Ali Bashinski Ssemakula sported a nubby orange wool sweater in the warm Kampala sunshine. He didn't look Russian, but the sweater did.
"Nyabo," he asked the waitress. "That yellow cloth on your waist, does it stay clean all day while the table stays dirty?" Her towel hung dry at her hip.
I sat with Ali, a stranger to me, at our dirty Café Pap table because it had the only open spot at a smoking table at the crowded cafe. Pap, which sits just below Kampala's Parliament and just above the main thoroughfare, is Uganda's version of Starbucks, only with even more mediocre food and an even more stratified social milieu. Mbu, this is Uganda, where the average family lives on less than a dollar a day, and a cappuccino at Café Pap costs two days' income. There are 28 million people in Uganda, 1.2 million in Kampala, and about 20 people at Café Pap at any given lunch hour.

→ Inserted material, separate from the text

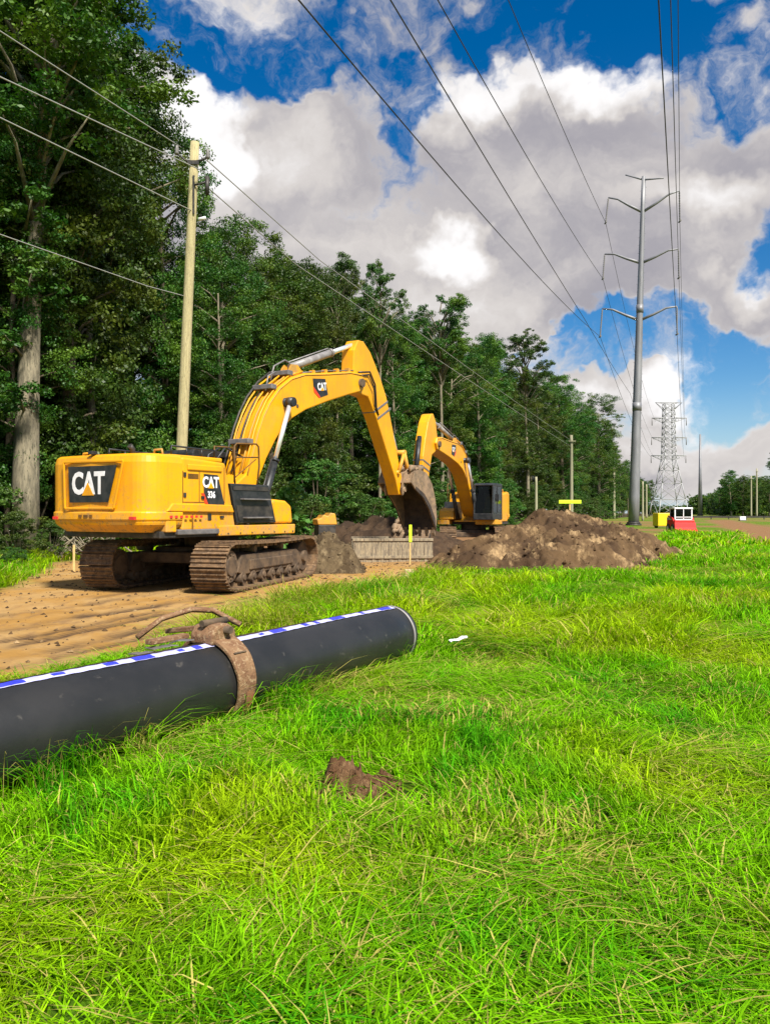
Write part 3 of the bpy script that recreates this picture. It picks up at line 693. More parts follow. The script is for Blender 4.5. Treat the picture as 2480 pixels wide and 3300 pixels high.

Today, like most days, it bustled with a laptop-donning crowd of elite Ugandans and wazungu. (Wazungu is the plural of mzungu, or white person, directly translated, means one who walks in circles or one who takes up space. I'm called mzungu so many times a day that I actually turn my head and respond some of the time, but on a daily basis it's hard to take in the true definition of the word.)
Ali and his friend ordered coffees and cakes and soups and sodas. The many dishes came mpola mpola, slowly by slowly. Café Pap was more famous for its WiFi than its service.
"We ordered the soda at the same time as the cake," Ali demanded. "Why is it not here?" She didn't really respond, just demurred and went to fetch it.
His next complaint was about his iced coffee drink. It came in a plastic cup. "Is this for take away? Tell me, am I going some where or am I sitting here?"
"We always serve this drink in this cup," she said. A frequenter of Café Pap, for the internet and the smoking tables, I knew this to be true.
"No, you bring me a proper cup, a glass cup, a ceramic cup. Nyabo?"
Once again, she demurred, and took his drink with her.
I knew the waitress, she was nice, worked hard, always brought me plenty of internet codes to allow me to access the café's network, and I'd had enough of this.
"You don't have to be rude, you know," I said, briefly looking up from my laptop.
"Have I raised my voice?" said Ali. "I have not raised my voice. I'm not being rude, I'm being demanding."
"I'm Russian, that's how we are."
"You don't look Russian." He didn't look Russian, except for the sweater, but he explained that his Ugandan father went to St. Petersburg and married a Russian national.
He paused. "Listen, I can afford to come here once a year, and I want what I want."
Once a year, he explained, he could afford to come to this Café. And he'd been coming here once a year since the place opened. He waxed about the Café and Kampala in years past.
I didn't mind when the service was bad. I came often enough that bad service sometimes didn't bother me since it wasn't a special occasion for me. It was the place I went to get some work done, not my annual outing.
"You see this envelope? It's from the bank. I've just come from the bank so I can afford this meal." The brown envelope with an orange Bank of Baroda insignia contained a few dozen 500 shilling coins. They stacked them into neat piles of four like casino chips, just adding up to their 23,000 tab.
But still, the towers collapsed and rolled all over the floor.
They didn't leave the waitress a tip.